La realtà emotiva e psicologica di ognuno dei due è l’esatto opposto di quello che il loro lavoro lascerebbe presupporre: sicura e ossessionata dalla bellezza lei, cupo e insensibile lui. E invece Masha ha un tormento che intristisce le sue aspettative (tanto che la madre le impone assurde sedute da una santona metropolitana, che pretenderebbe di scacciare il demone che ha dentro…) e che la rende insicura sulla scelta tra raggiungere il padre in Polonia (autorità permettendo) e accettare il lavoro di modella in Cina. Misha nutre una dolcezza e una sensibilità che disincarna rispetto all’abitudine a guardare dentro i corpi morti e che trasfonde in un senso di responsabilità verso la vita che forse Masha non prova. Sarà per questo che i due si incontrano proprio sulla porta dell’obitorio dell’ospedale in cui la ragazza è ricoverata per quello che forse è stato un tentativo di suicidio: una notte Masha si presenta a Misha e con una scusa chiede di vedere le salme che custodisce. Misha accetta ed è l’inizio di una relazione che starà timidamente tra i sentimenti dell’amicizia e quelli di un possibile amore. Quale sia la reale richiesta di Masha nel momento in cui cerca Misha è evidente: sta tutta sul versante dell’istinto di morte che la sua bellezza quasi astratta si porta dentro e che trova nella dolcezza di Misha il contenimento necessario. Almeno sino a quando la realtà delle loro esistenze non si impone sul sentimento implicito e sul valore esplicito della loro relazione, e il film si spinge allora nella direzione di un ritorno ai margini della realtà da cui Elsa Kremser e Levin Peter hanno tratto questi due ennesimi randagi (umani) del loro cinema sospeso tra sogno e realtà.

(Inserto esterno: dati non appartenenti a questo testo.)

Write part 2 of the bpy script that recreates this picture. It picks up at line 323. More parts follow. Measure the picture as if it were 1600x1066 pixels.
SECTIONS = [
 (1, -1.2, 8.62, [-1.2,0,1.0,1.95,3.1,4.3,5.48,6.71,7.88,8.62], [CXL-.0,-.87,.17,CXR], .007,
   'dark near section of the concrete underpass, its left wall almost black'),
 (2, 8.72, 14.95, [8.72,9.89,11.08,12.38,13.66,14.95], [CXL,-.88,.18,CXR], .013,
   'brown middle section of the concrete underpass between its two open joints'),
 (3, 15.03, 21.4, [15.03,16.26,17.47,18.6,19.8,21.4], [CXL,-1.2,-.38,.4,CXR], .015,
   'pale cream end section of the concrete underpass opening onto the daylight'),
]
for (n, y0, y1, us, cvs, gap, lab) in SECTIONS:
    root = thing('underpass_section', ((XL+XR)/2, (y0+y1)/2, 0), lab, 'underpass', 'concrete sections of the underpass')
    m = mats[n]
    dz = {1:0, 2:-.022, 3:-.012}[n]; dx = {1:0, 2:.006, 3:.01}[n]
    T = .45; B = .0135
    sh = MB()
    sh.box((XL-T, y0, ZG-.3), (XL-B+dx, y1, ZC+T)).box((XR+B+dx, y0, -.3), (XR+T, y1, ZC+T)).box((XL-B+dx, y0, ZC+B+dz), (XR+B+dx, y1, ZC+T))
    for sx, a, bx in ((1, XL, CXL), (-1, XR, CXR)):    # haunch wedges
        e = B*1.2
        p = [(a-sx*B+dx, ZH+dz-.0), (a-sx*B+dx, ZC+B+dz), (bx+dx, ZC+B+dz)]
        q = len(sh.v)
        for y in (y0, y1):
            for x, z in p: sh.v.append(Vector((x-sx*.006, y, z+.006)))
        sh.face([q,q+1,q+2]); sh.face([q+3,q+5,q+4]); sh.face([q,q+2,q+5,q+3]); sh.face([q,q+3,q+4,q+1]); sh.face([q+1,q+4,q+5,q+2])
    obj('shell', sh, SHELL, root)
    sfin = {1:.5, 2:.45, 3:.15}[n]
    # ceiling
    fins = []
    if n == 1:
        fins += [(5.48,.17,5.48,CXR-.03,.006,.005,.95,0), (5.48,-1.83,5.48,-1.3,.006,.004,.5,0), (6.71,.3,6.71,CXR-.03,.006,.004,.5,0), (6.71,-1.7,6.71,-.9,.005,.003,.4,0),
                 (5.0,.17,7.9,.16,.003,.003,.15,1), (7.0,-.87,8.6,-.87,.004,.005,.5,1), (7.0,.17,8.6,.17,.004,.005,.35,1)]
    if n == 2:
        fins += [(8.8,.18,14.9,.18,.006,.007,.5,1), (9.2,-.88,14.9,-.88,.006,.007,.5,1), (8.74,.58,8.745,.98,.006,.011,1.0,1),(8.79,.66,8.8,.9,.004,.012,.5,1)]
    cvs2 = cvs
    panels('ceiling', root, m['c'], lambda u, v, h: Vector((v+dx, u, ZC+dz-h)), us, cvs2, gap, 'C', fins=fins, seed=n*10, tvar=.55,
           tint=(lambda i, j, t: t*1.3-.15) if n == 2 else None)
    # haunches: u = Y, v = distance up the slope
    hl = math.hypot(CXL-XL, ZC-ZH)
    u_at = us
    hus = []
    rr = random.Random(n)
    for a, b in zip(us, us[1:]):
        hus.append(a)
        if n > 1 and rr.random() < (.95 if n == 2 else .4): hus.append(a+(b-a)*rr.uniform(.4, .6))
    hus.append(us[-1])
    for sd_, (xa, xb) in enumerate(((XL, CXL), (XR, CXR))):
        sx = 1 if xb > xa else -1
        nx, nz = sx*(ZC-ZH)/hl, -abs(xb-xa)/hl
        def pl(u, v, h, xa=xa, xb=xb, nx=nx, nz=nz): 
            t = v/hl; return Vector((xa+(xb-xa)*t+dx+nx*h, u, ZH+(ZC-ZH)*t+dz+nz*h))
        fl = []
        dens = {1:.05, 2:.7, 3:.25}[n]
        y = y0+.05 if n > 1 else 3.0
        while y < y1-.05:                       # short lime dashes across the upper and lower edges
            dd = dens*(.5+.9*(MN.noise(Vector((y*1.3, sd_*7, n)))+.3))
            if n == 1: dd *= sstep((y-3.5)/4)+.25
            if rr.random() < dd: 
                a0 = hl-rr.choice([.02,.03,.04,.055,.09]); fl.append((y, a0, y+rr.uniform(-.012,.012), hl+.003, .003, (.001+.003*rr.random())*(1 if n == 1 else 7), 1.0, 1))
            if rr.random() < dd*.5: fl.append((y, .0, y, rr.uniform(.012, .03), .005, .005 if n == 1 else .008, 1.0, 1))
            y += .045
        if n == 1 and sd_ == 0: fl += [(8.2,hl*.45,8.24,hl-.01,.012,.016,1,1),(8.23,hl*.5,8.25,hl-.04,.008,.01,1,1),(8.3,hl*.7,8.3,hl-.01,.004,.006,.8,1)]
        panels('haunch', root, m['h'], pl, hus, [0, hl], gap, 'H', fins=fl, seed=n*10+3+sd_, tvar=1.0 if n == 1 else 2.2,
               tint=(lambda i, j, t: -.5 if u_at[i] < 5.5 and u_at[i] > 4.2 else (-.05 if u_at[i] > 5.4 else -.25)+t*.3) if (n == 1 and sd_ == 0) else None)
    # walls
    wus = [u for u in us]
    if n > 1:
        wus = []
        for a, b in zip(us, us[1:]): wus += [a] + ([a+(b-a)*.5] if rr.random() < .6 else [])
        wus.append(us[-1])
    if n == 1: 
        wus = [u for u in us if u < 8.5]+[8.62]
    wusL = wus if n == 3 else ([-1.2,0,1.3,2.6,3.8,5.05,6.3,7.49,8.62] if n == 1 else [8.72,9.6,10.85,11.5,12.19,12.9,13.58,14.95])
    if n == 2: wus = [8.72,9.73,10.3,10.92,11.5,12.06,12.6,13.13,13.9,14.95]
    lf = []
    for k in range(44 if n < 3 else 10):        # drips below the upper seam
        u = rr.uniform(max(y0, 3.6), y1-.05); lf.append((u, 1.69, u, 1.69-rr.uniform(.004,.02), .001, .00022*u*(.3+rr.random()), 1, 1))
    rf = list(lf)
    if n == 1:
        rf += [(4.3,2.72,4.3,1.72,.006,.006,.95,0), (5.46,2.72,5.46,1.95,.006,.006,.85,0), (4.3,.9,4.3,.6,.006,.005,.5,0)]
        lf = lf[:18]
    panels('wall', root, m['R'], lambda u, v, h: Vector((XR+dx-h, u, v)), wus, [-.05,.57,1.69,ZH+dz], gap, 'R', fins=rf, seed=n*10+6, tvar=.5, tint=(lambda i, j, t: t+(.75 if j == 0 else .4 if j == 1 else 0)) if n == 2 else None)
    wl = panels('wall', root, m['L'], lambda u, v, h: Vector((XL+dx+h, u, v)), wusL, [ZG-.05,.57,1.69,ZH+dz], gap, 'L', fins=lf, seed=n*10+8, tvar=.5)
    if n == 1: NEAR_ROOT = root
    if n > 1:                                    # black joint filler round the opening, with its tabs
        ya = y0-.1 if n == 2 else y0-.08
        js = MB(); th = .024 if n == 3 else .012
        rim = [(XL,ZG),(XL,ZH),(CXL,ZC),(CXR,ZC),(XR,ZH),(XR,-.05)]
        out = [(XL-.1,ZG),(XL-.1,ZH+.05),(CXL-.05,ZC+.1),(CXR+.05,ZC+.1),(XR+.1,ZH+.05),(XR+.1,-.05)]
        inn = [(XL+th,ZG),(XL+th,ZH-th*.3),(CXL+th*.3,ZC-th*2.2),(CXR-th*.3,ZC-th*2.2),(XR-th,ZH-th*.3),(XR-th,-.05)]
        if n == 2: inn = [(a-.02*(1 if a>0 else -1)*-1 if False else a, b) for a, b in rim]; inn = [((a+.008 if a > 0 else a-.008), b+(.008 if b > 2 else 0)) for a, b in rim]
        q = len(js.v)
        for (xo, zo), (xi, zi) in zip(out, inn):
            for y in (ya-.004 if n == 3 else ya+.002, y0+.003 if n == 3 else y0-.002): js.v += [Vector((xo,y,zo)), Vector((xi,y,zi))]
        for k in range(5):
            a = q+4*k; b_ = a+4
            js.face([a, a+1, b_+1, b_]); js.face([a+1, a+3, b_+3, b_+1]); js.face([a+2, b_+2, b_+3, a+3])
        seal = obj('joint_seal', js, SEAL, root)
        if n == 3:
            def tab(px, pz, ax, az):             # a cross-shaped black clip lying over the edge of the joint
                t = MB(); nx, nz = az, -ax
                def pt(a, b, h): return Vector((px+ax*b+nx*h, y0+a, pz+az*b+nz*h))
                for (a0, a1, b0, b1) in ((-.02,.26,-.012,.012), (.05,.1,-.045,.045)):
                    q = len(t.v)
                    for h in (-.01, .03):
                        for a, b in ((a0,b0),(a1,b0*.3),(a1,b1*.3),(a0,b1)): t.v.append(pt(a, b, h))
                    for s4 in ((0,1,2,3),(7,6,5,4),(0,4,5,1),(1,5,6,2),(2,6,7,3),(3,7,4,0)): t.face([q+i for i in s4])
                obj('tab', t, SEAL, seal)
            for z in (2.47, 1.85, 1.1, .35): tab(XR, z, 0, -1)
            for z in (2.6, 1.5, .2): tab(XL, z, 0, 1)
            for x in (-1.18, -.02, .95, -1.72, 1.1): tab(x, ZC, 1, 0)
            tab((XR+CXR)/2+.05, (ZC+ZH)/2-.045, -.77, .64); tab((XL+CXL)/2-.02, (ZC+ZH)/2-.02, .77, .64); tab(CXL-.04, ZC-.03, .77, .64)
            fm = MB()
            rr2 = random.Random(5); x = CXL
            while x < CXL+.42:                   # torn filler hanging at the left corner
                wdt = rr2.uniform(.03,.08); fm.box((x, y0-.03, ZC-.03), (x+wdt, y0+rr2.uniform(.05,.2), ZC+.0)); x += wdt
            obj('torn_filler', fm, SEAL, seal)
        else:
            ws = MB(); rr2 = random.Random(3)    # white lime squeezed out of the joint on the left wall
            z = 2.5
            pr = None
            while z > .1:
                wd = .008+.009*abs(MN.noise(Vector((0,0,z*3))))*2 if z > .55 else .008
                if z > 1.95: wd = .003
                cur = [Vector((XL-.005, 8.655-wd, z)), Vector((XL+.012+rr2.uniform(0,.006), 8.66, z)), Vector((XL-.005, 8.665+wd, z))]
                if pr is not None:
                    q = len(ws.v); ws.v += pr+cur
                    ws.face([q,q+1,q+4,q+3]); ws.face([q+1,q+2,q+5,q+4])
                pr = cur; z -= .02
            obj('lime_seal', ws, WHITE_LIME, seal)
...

In tutto questo White Snail è un film mosso da una dolcezza un po’ intransitiva che lavora su corde di una strana intensità: il suo valore più forte sta nella capacità di essere inversamente mimetico rispetto alla tensione caratteriale delle due figure (reali) sulle quali lavora, cercando un approccio più empatico e stringente sulla apparente freddezza di Masha e, al contrario, applicando uno sguardo più distante e osservativo sulla natura più calda e accogliente di Misha. L’approccio prevalentemente notturno garantisce alle scene una sospensione un po’ onirica che disperde il senso documentario dell’assunto e genera una pulsione finzionale alla quale la narrazione si affida generosamente. Il titolo fa riferimento alle grandi lumache bianche che Masha ha in casa per un trattamento cosmetico del viso, ma anche alla figura esile della ragazza, lenta ed elegante nei movimenti, come sospesa su un suo tempo interiore. E infatti Masha resta il punto focale principale del film, che appartiene per intero alle sue incertezze, all’instabilità del suo rapporto con la realtà. A Masha resta però la responsabilità della strategia d’uscita dall’impasse in cui la loro storia finisce: sarà su di lui che gli autori chiuderanno la loro ricerca un po’ romantica e un po’ disincantata sul posto che i sentimenti hanno nella marginalità di questo mondo.